この日はワンちゃん連れのご夫妻にもお越しいただきました。右のワンワン、もしかして?と思ってうかがうと「ええ、おっしゃるとおり秋田犬です」と教えてくださいました。何となく今は亡き「わさお」にも似ているような。ちなみに左のワンワンも秋田犬だそうですが、こちらだけだとわからなかったかもしれないワン。

さてしかし、ご主人夫妻の帰りを実に神妙に待っていたお犬様たちではありましたが‥お風呂に1時間、そこからお蕎麦ランチ&珈琲タイムを含めて待ち続けるとなると‥





ま、この日は晴れベースとはいえ気温もそれほど高くなく(だからぬる湯の長湯がサイコーだったわけですが!)、ワンワンもアスファルトの上とかでなく寛げたのはよかったかな?ちなみに両犬とも待っている間は一度も吠えずで立派でした。
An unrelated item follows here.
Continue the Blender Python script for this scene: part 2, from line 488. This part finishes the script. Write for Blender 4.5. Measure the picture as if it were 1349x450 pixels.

ご主人が戻ってきたら若い茶犬くんが「お帰りー、待ってたよ(待ちくたびれたぁ!)」とばかりの嬉しそうさアピール♪ほのぼのしました。

さて午後もそこそこ過ぎたところでこの日の予約も終了しました。というわけで湯守のご自宅に移動して薪作り作業に移行しましたよ。



とりあえずこいつらを割ってやっつけるわけですが、いかんせんTakemaの腰はまだ全然万全でもないので湯守も気を遣って下さいました(年上なのに‥)。でもひと月前に比べればだいぶマシにはなってきたんですが。



こんなに太い丸太でもしっかり割れてしまうのですから、今の薪割り機は優秀です(エンジン式)。日暮れ前に作業を終えて3人で乾杯!というわけで初日終了です。自分で言うのも何ですが、この日は深夜運転の寝不足にもかかわらずそこそこ頑張ったぞ。



ちなみにこの日の朝はそこそこ冷えていたようです。というわけでお風呂(女湯というか第二浴室)にのんびりと浸かって寝ましょうかね。